La Iglesia católica, astuta como siempre, no es responsable de la apuesta de Peña Nieto; sin embargo, sabrá sacar provecho político con creces, ejercer todo su peso simbólico y lobby para posicionar su visión, misión y acentos políticos propios.
Peña Nieto y el PRI han abierto la puerta para que de nueva cuenta la jerarquía católica irrumpa con gravitación en la escena política del país; veremos las consecuencias. Ésta se ha beneficiado de un diagnóstico errado de la clase política que establece un supuesto peso electoral de los obispos católicos y de un aparente liderazgo en la orientación y en las preferencias políticas subyacentes en los fieles-electores.

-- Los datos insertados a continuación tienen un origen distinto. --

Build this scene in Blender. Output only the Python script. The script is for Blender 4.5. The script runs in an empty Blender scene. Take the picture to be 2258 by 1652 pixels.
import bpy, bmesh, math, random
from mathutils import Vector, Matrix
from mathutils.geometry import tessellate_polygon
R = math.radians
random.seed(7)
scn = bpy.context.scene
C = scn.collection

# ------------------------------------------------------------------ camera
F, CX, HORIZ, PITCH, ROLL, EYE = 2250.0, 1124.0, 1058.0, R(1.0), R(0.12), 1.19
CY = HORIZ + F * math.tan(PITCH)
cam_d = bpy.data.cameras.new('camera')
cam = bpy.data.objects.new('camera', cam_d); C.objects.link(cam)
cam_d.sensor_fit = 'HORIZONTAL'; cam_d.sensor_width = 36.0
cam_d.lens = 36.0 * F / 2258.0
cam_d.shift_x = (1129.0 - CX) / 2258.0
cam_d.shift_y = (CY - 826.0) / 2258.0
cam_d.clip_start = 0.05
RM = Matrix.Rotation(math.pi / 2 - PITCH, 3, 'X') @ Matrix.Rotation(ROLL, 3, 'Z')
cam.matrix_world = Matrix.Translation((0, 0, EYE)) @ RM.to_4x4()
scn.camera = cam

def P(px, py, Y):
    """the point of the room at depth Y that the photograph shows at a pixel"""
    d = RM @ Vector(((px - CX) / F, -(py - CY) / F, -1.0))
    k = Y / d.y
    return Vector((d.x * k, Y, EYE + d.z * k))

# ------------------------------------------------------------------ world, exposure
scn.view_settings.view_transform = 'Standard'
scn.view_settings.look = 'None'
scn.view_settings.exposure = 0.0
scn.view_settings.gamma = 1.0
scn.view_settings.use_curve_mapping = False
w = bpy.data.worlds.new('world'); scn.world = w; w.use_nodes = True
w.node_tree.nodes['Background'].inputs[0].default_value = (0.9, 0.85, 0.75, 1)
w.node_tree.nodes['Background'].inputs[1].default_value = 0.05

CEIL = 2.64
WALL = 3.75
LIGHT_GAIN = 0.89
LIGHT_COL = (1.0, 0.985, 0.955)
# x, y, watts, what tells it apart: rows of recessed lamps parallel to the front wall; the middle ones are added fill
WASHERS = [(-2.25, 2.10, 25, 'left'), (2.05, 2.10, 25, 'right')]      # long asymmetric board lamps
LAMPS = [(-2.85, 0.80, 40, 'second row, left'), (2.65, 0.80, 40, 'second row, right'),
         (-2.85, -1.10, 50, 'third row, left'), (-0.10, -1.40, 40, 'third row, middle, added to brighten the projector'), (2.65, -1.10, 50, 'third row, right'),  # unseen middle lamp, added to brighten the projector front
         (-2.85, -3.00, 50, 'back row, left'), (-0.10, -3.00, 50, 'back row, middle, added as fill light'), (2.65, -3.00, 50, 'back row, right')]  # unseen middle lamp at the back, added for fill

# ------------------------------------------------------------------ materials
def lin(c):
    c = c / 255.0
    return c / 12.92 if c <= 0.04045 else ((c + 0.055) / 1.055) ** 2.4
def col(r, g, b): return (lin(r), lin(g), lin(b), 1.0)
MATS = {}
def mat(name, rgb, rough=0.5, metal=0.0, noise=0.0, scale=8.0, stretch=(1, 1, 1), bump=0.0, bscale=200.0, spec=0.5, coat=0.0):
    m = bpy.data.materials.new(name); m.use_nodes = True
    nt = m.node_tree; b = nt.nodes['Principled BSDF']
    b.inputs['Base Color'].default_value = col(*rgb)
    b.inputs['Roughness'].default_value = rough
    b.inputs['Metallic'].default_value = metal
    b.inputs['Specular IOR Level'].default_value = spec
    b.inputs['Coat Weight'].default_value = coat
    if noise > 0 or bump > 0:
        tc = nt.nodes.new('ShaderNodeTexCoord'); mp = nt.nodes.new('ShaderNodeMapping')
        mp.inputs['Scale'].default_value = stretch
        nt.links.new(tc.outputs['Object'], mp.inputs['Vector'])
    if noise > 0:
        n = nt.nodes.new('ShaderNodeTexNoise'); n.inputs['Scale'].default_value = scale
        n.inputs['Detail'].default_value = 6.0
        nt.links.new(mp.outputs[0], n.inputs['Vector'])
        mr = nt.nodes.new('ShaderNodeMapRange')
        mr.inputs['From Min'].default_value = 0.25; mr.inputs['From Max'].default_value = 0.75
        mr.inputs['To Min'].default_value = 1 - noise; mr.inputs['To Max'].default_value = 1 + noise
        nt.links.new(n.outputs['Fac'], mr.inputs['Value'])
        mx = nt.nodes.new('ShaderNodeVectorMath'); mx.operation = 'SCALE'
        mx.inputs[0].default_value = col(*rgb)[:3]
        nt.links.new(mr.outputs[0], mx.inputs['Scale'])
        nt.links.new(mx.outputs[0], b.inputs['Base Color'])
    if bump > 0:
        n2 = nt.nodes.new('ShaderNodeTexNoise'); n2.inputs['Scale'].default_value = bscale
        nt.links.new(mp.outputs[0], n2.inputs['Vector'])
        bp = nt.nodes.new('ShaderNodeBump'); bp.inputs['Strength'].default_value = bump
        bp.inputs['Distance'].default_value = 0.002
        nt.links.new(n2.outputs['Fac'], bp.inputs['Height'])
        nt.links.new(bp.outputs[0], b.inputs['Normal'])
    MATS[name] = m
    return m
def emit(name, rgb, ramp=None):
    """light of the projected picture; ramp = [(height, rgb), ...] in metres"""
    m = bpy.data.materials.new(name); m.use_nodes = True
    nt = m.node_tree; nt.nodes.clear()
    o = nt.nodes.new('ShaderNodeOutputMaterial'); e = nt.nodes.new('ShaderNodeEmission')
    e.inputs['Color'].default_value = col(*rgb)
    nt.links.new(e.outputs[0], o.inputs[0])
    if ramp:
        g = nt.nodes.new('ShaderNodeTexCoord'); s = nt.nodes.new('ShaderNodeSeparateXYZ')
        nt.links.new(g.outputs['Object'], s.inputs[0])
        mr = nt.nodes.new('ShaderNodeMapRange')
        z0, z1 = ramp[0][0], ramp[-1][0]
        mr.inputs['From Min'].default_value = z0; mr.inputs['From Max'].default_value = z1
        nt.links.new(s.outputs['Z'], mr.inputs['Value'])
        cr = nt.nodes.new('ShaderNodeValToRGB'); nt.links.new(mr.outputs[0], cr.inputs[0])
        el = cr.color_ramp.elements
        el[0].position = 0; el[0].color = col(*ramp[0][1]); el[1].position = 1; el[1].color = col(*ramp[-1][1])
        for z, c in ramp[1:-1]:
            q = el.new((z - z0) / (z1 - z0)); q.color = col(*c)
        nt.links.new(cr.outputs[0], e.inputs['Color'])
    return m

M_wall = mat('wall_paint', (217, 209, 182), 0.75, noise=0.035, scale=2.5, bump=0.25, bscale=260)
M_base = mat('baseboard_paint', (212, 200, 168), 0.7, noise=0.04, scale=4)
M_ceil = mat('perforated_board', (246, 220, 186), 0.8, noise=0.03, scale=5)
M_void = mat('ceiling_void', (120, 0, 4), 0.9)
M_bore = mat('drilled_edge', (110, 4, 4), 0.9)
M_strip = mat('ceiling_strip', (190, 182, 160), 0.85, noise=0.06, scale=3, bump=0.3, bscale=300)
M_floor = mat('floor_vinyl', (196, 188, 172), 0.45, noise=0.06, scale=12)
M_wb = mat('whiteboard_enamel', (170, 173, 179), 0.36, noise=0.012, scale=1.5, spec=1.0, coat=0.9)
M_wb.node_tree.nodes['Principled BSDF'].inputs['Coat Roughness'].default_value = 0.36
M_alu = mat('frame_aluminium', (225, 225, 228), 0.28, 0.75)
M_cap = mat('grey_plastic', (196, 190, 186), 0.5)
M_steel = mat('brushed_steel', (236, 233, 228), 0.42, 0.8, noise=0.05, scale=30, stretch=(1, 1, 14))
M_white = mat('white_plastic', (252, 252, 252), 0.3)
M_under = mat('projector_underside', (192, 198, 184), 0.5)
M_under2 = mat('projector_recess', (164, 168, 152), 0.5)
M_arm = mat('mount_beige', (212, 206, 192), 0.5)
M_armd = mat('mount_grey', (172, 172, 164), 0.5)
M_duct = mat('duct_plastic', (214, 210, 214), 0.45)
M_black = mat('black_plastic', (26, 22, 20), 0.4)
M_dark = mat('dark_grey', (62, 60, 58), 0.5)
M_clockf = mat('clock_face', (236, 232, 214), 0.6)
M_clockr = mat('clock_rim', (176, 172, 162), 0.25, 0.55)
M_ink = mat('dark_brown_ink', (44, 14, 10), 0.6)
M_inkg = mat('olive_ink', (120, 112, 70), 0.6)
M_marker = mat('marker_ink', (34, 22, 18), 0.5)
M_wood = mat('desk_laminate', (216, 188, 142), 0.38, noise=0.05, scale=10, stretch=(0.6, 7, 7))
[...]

El gobernador mexiquense parece desempolvar las viejas tesis salinistas sobre el papel político de la Iglesia y asignarle un papel de aliada estratégica. Y no me sorprendería que lo incorpore como parte de su discurso político; en todo caso, ya dio línea públicamente para que su Congreso endurezca penalizaciones en caso de aborto a las mujeres de la entidad. Esta tentación ha estado presente en muchos gobiernos, particularmente en momentos de apuro, con altos costos y facturas.
Con estilos muy diferentes, la esencia de Juanito y Peña Nieto es la misma: son subyugados por el protagonismo y el canto de las sirenas. Los próximos meses presagian sordas disputas donde presenciaremos duros golpeteos y se pondrá a prueba la apasionada adhesión del gobernador a los principios cristianos.